Wednesday, August 25, 2010

Alright, I won't ignore Paul Ryan...

Your stats were good... and got me thinking. Perhaps what I should have said was that the Senate produces more Presidential candidates than either the Army or the House... especially in the last 125 years. The list of Senatorial candidates for the White House is long, indeed, and if you can't win a primary race in this country... you can't win the White House.

Since 1980, the last 8 Presidential election cycles have seen five different Senators in the races: Obama, McCain, Kerry, Dole and Dukakis, with another seven sitting in as VP on the tickets... Biden, Edwards, Lieberman, Gore, Kemp, Benson and Ferraro. That's just the last 30 years, people... with twelve out of a possible 16 names (I'm not counting incumbents) all holding active Senate seats at the time of the election.
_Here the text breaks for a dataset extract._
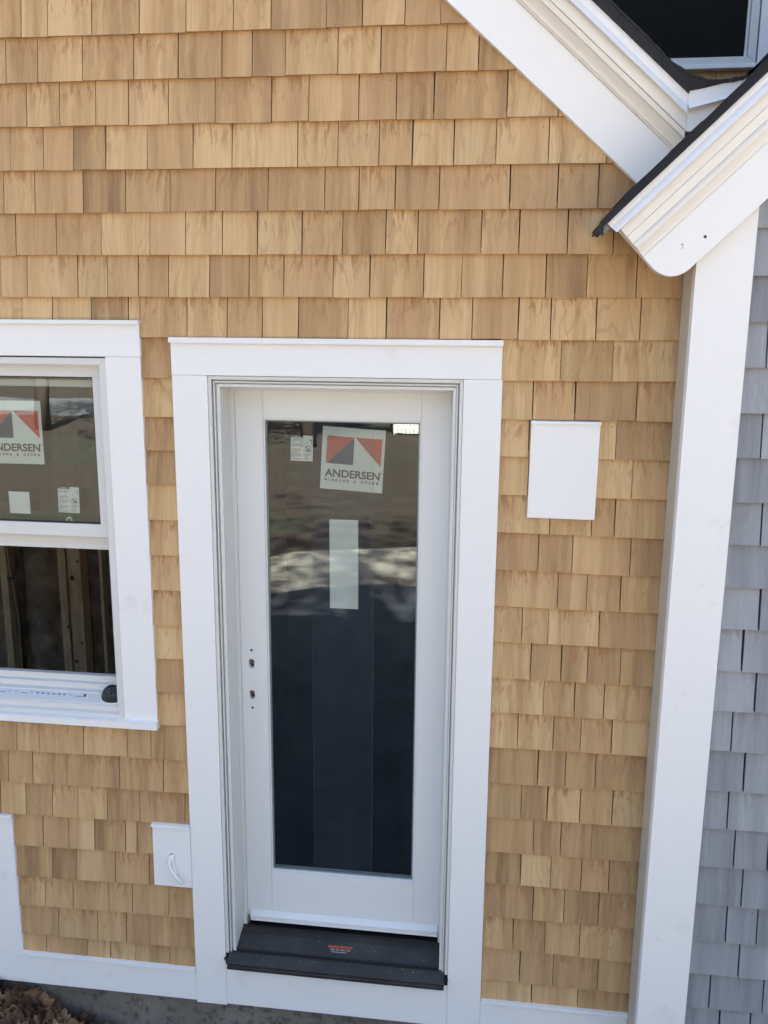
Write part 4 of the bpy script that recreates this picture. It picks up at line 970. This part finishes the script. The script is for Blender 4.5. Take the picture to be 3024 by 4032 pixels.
tree(1.9, 8.4, 22, 2.6, 'tall green tree added unseen behind the house to break up its shadow', 0, 6, 'added shadow trees behind the house')  # unseen trees added to break up the shadow edge of the house
tree(-6.5, 9.0, 19, 3.0, 'tall green tree added unseen behind the left end to break up the shadow', 0, 7, 'added shadow trees behind the house')
def shrub(x, y, rx, h, label, mi, seed):
    rr = random.Random(seed); t = empty('shrub', (x, y, 0), label, 'shrub', 'shrubs by the road')
    mb = MB()
    for k in range(6): a = rr.uniform(0, 2 * PI); mb.tube([(x, y, 0), (x + .3 * rx * math.cos(a), y + .3 * rx * math.sin(a), h * .5), (x + .5 * rx * math.cos(a), y + .5 * rx * math.sin(a), h * .8)], [.03, .02, .008], M_bark, 5)
    mb.build('stem', t, rel=False)
    mb = MB(); crown(mb, x, y, h * .5, rx, h * .5, 1500, .09, M_fol[mi], rr); mb.build('foliage', t, rel=False); adopt(t)
shrub(-4.6, -22.5, 1.0, 1.3, 'round green shrub by the road, left of the gap', 0, 21)
shrub(-3.0, -23, 1.1, 1.5, 'broad green shrub in the middle by the road', 0, 22)
shrub(-1.2, -23.5, .9, .9, 'low green shrub by the road on the right', 0, 23)
shrub(-8.2, -23, 1.0, 1.4, 'rust-coloured shrub by the road on the far left', 1, 24)
# far-off wood beyond the road
mb = MB(); rr = random.Random(77)
for k in range(70):
    x = -110 + k * 3.2 + rr.uniform(-1, 1); crown(mb, x, -62 + rr.uniform(-5, 5), rr.uniform(3, 4.5), rr.uniform(3.5, 5), rr.uniform(3.5, 5.5), 150, .8, M_fol[0 if rr.random() < .7 else 1], rr)
tag(mb.build('wood', rel=False), 'far-off wood of mixed green and rust trees beyond the road', 'wood', kind='stuff')

# added stand-in for the bright skyline: low white board fence across the yard
fe = empty('skyline_fence', (1.0, -22, 0), 'low white board fence across the yard, added to stand in for a bright skyline', 'skyline_fence')
fm = plain('fence_paint', (.78, .78, .75), .6, .06)
mb = MB(); x = -2.75
while x < 7.9: mb.box(x, x + .088, -21.995, -21.975, .06, .86, fm); x += .105
mb.build('picket_panel', fe, rel=False)
for z0 in (.20, .66): mb = MB(); mb.box(-2.75, 7.9, -22.035, -21.9955, z0, z0 + .07, fm); mb.build('rail', fe, rel=False)
for px in (-2.8, -.7, 1.4, 3.5, 5.6, 7.7): mb = MB(); mb.box(px, px + .09, -22.13, -22.0355, 0, .95, fm); mb.build('post', fe, rel=False)
adopt(fe)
THAT is the statistics I was referring to when I said the Senate is the road to the White House, but what I should have said was that the Senate was the road to the road to the White House.

I'm not going to nit-pick words with you in regards to "moderate" or "average" or "independent" voters. Call them what you will, I am convinced that while the majority of Americans do hold traditional conservative values, and base their political views on the same, the vast majority of voters in this nation are not of the same political views as Limbaugh, Hannity or Beck (and I'm only using those names because they are the Big Three). There are issues in today's political arena that people feel close to, and there are others they couldn't care less about... that is simply a reality that never changes in American politics. What is as close to a constant in American politics is always the ECONOMY, though... and if you can't fix that, you're doomed at the polls.

I wouldn't think it would take a genius to show that nothing Obama/Reid/Pelosi has done over the course of the last four years has done ANYTHING to substantially fix the economy... but if someone can't get up and make the case effectively, then the incumbents win again, and we have four more years of progressive/liberal agenda to deal with.